- Task: In the material below, find all lines with the string "picture" and copy them.

________________________________________

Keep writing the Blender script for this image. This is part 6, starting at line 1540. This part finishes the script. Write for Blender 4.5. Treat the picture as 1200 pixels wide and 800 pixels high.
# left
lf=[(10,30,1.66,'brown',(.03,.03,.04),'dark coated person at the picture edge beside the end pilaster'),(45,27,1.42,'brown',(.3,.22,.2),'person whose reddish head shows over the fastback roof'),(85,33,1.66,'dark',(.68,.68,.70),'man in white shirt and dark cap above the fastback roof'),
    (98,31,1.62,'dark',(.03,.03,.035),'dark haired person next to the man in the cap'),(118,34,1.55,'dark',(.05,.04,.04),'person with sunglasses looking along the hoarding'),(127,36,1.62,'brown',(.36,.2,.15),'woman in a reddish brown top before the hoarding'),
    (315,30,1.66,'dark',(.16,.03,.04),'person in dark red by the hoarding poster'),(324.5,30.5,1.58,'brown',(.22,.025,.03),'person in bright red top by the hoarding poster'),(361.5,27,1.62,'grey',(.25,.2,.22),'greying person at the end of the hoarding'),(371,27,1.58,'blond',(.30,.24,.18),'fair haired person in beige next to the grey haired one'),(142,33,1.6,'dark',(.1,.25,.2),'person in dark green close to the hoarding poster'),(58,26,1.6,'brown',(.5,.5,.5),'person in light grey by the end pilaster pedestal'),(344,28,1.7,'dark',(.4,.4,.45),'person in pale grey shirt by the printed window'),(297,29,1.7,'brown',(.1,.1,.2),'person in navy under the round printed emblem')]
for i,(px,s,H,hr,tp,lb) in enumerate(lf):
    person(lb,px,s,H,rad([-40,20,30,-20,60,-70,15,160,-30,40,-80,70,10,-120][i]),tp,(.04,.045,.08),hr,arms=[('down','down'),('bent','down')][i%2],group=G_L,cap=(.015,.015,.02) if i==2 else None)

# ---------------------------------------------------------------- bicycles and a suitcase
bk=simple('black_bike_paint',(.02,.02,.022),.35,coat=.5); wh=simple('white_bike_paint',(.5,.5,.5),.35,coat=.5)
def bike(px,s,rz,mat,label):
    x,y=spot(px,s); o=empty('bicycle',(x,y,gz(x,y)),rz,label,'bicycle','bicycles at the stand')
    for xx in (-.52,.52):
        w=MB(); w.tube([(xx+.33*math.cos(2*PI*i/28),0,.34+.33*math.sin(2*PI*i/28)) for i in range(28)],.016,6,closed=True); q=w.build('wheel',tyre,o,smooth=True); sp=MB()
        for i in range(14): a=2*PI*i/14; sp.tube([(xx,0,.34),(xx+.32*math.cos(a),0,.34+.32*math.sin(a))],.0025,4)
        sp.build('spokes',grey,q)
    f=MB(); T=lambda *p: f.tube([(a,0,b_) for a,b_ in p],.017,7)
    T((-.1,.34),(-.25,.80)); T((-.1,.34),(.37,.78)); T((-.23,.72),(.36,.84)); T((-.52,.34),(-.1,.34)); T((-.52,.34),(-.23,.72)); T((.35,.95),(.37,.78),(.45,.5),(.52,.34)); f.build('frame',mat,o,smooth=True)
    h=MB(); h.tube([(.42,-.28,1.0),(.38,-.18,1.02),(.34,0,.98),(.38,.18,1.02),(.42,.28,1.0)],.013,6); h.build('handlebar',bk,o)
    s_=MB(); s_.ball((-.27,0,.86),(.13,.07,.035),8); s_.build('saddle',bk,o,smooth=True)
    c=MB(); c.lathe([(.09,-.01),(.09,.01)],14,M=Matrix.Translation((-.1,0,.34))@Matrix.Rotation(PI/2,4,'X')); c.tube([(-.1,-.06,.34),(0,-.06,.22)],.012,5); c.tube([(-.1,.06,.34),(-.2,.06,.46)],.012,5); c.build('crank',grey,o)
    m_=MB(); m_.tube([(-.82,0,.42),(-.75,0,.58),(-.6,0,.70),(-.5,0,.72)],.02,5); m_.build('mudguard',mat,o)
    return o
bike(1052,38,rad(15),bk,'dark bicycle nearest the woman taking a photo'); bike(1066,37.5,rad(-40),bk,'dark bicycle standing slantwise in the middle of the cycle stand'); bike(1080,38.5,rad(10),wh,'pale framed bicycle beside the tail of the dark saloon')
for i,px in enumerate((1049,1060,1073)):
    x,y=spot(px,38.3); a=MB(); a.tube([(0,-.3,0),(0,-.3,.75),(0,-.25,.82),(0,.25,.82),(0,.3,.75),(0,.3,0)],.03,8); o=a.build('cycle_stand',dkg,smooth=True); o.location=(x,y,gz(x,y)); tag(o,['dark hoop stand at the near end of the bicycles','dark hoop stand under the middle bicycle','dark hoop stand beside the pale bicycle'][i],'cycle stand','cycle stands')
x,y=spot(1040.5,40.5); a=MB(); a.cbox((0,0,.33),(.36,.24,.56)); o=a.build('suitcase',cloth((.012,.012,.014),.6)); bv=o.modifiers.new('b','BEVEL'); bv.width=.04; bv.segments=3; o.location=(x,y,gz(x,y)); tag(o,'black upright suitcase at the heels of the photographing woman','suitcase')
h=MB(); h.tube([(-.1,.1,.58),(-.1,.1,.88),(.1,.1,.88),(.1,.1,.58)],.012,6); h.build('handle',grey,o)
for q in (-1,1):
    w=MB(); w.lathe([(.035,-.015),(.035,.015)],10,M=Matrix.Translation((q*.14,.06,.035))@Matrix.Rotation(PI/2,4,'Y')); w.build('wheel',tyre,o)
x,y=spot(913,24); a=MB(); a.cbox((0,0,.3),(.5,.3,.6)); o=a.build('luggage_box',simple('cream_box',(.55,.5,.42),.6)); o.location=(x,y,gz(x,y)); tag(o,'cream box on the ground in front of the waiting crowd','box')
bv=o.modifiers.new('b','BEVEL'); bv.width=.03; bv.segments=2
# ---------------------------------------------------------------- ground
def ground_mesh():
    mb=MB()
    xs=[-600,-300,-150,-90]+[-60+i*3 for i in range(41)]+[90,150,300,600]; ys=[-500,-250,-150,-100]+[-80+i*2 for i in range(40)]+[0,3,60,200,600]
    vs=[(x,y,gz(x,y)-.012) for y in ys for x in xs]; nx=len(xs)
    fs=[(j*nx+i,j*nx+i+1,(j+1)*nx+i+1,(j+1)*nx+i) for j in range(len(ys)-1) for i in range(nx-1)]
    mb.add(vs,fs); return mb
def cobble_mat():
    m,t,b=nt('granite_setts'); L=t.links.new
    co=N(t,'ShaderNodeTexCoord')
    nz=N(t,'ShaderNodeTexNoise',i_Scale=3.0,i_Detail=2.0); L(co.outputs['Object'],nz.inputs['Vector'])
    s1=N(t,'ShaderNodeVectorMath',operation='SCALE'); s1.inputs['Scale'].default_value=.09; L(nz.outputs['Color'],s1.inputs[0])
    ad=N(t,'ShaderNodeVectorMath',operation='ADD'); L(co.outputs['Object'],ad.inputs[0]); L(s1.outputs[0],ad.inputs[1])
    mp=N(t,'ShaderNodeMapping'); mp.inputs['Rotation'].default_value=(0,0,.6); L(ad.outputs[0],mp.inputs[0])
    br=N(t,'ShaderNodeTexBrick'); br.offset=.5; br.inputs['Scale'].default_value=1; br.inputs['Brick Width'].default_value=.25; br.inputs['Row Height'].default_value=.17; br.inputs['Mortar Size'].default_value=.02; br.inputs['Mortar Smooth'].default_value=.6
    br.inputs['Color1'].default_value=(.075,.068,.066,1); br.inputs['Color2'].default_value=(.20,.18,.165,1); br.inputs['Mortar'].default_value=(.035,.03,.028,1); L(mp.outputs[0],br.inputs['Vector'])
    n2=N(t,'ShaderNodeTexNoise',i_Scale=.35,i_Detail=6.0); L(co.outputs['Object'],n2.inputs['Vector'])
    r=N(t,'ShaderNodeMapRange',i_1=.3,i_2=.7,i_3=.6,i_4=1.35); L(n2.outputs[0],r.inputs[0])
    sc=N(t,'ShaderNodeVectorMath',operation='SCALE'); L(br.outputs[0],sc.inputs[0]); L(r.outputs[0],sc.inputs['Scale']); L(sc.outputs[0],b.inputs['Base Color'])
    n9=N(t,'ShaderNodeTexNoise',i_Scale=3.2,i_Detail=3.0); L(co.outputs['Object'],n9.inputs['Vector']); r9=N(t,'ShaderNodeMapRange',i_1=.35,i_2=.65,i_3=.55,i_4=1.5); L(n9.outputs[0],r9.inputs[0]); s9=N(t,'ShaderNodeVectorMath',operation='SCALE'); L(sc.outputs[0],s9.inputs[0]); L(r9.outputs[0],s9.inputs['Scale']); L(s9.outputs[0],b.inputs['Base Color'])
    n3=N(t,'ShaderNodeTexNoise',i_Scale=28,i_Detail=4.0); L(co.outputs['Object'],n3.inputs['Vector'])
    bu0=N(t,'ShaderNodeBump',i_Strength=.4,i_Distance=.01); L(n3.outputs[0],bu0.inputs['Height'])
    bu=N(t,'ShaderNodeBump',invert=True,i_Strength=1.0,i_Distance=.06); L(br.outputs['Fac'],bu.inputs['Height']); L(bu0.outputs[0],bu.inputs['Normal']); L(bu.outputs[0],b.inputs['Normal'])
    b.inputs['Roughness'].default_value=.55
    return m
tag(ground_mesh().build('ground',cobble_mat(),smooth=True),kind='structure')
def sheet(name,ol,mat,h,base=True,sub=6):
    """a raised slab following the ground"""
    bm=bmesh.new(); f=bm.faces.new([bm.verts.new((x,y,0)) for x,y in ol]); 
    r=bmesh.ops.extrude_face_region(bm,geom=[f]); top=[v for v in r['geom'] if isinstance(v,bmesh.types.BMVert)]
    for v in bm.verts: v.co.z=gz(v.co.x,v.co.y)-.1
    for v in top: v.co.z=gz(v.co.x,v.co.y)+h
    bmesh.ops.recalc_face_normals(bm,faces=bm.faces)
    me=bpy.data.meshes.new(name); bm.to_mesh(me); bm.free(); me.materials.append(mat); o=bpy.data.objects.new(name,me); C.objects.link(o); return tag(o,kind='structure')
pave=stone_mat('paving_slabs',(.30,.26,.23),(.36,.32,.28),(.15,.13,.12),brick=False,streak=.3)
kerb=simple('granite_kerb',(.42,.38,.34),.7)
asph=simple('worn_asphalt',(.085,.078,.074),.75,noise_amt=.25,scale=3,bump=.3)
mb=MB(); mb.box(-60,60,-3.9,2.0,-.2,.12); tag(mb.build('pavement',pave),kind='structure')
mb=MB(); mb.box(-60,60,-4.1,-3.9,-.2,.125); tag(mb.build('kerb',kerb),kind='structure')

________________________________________

- Exercise answer:
Keep writing the Blender script for this image. This is part 6, starting at line 1540. This part finishes the script. Write for Blender 4.5. Treat the picture as 1200 pixels wide and 800 pixels high.
lf=[(10,30,1.66,'brown',(.03,.03,.04),'dark coated person at the picture edge beside the end pilaster'),(45,27,1.42,'brown',(.3,.22,.2),'person whose reddish head shows over the fastback roof'),(85,33,1.66,'dark',(.68,.68,.70),'man in white shirt and dark cap above the fastback roof'),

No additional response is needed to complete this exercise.